Es verdad que compartimos todos una misma naturaleza humana ("de una misma madre obtenemos el aliento", dice el poeta), que somos volubles, y que somos por completo capaces de aclamar hoy lo que derribaremos sin piedad mañana, la historia está llena de ejemplos. Pero también es verdad que el mundo ha sido siempre plural, siempre hubo muchos, y siempre esos muchos han pensado cosas diversas, muchas veces contrarias: unos aclaman hoy a Jesús con ramos, otros mañana pedirán su muerte, unos llorarán y otros se felicitarán de haberlo logrado.
Junto a la cruz están quienes vienen a verificar que la sentencia se cumpla y el reo de blasfemia muera, están la Madre y el discípulo amado, hay también curiosos y despistados.
Nuestra fe, la fe que reconoce en Jesús al Ungido, la fe que es capaz de reconocer en el árbol de la cruz el renacimiento del auténtico árbol de la vida, es una fe pequeña en un mundo plural, atravesado de ruido y opiniones diversas que compiten y se contradicen unas con otras.
«Los sacerdotes incitaban a la gente...» dice Mc 15,11. No hubiera habido crucifixión si los del partido de la crucifixión no se hubieran ocupado de conseguir testigos -así sea comprados- mover a la gente, hacerla gritar «¡Barrabás!».
Las buenas artes de la predicación cristiana no tienen que ver con comprar testigos ni con hacer gritar a nadie, pero sí tienen que ver con tomar conciencia de esto: somos unos entre muchos, y que eso siempre ha sido así.
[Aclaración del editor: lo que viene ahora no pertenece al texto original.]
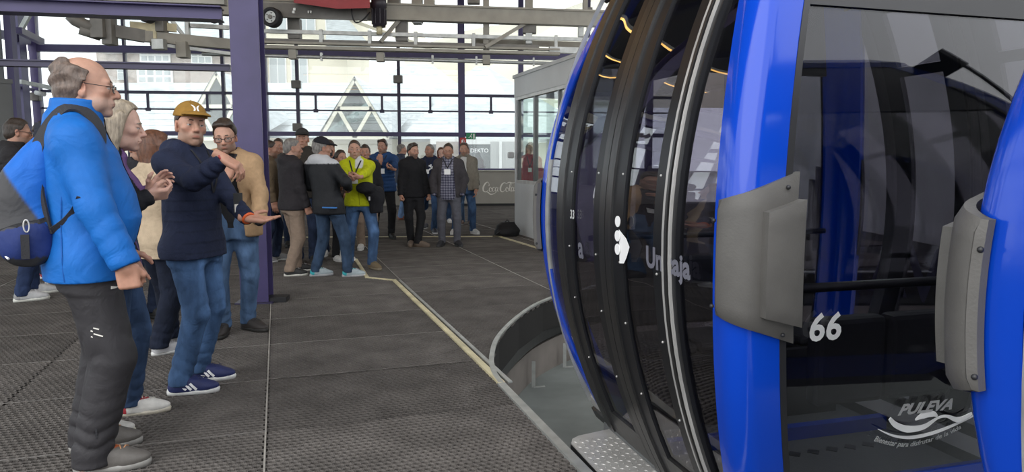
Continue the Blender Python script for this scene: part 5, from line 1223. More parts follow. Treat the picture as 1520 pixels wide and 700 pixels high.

Si no encontramos las palabras para decir al mundo que nos rodea que ése que viene allí montado en el asno es el rey, y no otro.... simplemente no creerán.
La voluble condición humana es cierta, la sentimos dentro nuestro y la verificamos cada día alrededor nuestro. Pero puede ser también una excusa para dejar de hacer lo que a cada uno toca, que es intentar que los que somos pocos entre muchísimos lleguemos a ser -no por decreto de ningún superior gobierno sino por la fuerza de la convicción- todas las lenguas reunidas que proclaman "Jesucristo es Señor".